Starting with the first line and ending with the line that holds "return n.outputs[2]", repeat the material exactly.
--- Dataset extract ---
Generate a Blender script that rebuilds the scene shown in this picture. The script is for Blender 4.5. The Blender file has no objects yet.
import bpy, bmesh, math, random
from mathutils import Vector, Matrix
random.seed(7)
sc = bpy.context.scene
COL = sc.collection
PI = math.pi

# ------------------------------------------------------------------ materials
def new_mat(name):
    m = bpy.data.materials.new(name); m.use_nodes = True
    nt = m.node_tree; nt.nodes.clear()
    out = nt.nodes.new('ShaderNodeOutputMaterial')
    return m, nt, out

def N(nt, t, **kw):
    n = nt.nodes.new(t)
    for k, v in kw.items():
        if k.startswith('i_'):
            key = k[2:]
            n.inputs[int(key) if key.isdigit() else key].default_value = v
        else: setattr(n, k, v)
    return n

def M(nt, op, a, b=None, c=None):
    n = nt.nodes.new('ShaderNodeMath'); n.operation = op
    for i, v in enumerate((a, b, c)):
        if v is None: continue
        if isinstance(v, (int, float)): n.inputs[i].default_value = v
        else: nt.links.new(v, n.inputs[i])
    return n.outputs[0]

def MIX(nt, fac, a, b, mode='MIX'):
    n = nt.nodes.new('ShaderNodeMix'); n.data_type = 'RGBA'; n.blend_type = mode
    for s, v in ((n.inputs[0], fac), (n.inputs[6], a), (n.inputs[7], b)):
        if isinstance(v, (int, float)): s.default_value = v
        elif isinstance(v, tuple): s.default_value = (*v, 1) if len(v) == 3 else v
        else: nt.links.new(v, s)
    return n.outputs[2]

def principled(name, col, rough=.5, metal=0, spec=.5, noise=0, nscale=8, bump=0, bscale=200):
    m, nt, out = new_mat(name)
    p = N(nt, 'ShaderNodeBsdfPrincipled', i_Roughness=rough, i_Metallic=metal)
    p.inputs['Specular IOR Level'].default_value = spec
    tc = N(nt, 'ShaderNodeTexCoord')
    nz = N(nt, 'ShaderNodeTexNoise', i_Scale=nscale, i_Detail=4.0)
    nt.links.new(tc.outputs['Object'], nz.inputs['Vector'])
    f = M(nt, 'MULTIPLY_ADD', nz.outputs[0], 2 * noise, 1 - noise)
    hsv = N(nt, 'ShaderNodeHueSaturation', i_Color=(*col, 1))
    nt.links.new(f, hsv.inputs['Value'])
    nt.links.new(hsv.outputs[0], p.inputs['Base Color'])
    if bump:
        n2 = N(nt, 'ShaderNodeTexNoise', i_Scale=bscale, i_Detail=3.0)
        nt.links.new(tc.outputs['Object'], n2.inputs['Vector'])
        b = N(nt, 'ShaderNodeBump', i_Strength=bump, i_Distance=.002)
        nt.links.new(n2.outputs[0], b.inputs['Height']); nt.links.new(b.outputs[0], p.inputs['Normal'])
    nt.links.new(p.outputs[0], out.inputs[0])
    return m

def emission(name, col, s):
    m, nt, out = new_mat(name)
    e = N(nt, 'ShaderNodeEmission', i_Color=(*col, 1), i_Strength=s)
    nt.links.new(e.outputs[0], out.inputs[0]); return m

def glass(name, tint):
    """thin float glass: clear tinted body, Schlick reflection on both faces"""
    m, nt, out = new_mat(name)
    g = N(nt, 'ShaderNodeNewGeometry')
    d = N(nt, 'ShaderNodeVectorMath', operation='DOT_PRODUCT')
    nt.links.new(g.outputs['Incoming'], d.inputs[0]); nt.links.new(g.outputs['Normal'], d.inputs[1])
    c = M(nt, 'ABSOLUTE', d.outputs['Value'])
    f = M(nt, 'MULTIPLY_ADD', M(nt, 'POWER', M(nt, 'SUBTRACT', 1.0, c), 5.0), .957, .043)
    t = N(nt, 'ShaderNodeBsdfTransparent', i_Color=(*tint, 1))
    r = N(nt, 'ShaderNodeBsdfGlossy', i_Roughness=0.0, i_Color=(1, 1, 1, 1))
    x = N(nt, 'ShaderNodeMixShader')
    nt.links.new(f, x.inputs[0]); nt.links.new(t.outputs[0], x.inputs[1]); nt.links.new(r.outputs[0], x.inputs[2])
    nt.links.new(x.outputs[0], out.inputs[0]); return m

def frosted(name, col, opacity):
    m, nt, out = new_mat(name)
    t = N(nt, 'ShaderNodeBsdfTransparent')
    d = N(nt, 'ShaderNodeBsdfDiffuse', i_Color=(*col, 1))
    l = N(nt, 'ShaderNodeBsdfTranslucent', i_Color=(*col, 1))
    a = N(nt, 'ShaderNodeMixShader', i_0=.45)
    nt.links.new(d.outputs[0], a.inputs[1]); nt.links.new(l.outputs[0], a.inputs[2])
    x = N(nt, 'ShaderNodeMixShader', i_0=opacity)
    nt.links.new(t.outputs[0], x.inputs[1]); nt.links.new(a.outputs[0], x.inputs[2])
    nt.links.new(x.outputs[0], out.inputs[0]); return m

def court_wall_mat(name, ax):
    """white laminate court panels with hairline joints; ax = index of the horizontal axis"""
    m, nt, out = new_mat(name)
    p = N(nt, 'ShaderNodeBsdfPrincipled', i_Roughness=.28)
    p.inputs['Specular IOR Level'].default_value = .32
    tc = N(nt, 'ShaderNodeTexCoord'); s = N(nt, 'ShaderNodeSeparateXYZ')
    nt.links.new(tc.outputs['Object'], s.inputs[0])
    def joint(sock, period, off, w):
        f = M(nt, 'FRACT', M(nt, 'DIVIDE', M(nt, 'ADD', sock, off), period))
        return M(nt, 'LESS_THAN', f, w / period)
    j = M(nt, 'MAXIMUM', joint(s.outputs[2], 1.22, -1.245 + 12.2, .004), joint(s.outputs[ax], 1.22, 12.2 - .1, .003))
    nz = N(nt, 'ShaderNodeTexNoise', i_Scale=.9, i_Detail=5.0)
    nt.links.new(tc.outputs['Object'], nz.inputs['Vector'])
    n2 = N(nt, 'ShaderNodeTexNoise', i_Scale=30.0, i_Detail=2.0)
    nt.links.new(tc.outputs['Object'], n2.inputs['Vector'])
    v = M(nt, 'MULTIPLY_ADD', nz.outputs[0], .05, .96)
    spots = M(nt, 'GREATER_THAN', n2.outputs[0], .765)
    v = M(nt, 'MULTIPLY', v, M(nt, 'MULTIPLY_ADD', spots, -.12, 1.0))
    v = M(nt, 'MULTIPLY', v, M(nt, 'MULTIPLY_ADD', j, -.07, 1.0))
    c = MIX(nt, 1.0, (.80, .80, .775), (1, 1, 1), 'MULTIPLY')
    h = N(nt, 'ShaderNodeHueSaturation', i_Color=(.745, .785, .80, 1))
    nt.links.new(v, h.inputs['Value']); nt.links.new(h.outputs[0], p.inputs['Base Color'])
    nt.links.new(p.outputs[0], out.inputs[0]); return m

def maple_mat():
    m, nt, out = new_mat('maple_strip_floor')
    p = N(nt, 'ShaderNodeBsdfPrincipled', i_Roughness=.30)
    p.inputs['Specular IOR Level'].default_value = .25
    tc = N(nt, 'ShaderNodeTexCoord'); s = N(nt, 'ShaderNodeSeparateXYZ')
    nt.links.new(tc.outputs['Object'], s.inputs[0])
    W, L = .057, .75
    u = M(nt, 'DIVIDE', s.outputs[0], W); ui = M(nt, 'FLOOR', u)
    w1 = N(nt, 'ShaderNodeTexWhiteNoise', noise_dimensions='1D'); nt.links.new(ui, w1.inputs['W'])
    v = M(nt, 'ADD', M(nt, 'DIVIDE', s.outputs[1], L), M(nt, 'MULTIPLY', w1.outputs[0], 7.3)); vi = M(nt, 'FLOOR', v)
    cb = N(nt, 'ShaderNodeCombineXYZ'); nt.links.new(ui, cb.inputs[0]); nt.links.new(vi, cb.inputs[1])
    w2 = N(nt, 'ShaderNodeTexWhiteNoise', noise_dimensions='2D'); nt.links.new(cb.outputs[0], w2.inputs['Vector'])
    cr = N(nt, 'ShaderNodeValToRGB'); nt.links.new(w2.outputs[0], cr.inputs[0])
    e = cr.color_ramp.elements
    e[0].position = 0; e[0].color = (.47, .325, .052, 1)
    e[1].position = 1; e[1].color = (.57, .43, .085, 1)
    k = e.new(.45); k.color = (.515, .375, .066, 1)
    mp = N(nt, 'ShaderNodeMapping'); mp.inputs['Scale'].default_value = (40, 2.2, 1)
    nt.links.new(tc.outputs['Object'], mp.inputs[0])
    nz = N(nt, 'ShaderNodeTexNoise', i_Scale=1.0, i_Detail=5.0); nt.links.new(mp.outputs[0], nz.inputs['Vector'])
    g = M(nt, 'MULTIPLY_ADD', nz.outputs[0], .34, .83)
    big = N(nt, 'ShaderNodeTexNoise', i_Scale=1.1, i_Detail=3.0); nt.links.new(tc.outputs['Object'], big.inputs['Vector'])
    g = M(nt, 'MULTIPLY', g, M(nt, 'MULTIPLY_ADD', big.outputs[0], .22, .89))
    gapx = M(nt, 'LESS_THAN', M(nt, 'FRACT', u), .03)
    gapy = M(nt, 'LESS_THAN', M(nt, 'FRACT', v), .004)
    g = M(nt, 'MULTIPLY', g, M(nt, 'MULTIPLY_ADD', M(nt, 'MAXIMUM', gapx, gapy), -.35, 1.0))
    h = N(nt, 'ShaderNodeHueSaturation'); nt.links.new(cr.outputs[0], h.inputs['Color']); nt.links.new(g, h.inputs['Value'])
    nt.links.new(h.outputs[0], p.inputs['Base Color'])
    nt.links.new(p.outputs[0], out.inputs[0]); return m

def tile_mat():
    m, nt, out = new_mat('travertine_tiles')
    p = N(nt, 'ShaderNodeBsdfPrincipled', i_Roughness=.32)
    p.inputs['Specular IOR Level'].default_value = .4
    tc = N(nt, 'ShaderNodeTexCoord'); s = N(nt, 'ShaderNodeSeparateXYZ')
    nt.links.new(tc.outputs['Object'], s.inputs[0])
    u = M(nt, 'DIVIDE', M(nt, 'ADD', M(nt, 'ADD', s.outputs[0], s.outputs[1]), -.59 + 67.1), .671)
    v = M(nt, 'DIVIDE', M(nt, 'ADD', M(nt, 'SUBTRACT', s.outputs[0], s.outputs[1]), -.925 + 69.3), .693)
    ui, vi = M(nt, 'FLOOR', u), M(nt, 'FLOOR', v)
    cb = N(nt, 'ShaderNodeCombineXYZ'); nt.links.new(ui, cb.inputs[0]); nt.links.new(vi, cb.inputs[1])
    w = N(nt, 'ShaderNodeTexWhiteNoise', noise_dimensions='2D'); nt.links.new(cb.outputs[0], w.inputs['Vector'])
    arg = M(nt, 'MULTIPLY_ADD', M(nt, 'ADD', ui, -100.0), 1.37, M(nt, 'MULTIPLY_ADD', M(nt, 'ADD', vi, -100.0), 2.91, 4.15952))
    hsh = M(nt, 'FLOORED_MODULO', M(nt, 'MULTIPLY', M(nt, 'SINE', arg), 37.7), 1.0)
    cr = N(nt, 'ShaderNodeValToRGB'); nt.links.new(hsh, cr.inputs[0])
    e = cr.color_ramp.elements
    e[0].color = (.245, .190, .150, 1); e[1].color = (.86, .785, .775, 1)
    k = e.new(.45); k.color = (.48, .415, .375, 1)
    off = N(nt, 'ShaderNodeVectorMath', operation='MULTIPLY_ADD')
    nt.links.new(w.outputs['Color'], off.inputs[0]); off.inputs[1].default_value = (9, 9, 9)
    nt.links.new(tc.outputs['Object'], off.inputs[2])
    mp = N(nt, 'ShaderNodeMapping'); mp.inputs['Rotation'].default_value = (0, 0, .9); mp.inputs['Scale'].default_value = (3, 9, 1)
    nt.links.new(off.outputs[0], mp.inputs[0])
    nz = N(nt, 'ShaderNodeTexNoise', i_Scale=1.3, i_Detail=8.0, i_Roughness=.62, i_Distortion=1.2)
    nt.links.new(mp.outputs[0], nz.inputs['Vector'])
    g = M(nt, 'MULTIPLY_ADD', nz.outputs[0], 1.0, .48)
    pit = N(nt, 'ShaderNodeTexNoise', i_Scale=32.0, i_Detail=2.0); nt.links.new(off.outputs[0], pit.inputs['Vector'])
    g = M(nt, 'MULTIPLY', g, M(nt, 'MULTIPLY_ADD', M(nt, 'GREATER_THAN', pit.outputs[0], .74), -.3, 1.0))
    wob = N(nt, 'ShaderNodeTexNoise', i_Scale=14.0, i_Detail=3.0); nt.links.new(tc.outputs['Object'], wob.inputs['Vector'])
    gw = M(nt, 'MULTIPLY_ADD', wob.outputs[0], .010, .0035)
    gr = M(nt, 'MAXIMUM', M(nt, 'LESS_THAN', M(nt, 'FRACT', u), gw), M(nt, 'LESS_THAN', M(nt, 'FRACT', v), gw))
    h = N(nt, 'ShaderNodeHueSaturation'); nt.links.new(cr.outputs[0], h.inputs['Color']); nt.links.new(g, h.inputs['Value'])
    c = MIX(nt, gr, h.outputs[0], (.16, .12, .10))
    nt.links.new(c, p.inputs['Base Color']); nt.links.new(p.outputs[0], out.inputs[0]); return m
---
Result:
Generate a Blender script that rebuilds the scene shown in this picture. The script is for Blender 4.5. The Blender file has no objects yet.
import bpy, bmesh, math, random
from mathutils import Vector, Matrix
random.seed(7)
sc = bpy.context.scene
COL = sc.collection
PI = math.pi

# ------------------------------------------------------------------ materials
def new_mat(name):
    m = bpy.data.materials.new(name); m.use_nodes = True
    nt = m.node_tree; nt.nodes.clear()
    out = nt.nodes.new('ShaderNodeOutputMaterial')
    return m, nt, out

def N(nt, t, **kw):
    n = nt.nodes.new(t)
    for k, v in kw.items():
        if k.startswith('i_'):
            key = k[2:]
            n.inputs[int(key) if key.isdigit() else key].default_value = v
        else: setattr(n, k, v)
    return n

def M(nt, op, a, b=None, c=None):
    n = nt.nodes.new('ShaderNodeMath'); n.operation = op
    for i, v in enumerate((a, b, c)):
        if v is None: continue
        if isinstance(v, (int, float)): n.inputs[i].default_value = v
        else: nt.links.new(v, n.inputs[i])
    return n.outputs[0]

def MIX(nt, fac, a, b, mode='MIX'):
    n = nt.nodes.new('ShaderNodeMix'); n.data_type = 'RGBA'; n.blend_type = mode
    for s, v in ((n.inputs[0], fac), (n.inputs[6], a), (n.inputs[7], b)):
        if isinstance(v, (int, float)): s.default_value = v
        elif isinstance(v, tuple): s.default_value = (*v, 1) if len(v) == 3 else v
        else: nt.links.new(v, s)
    return n.outputs[2]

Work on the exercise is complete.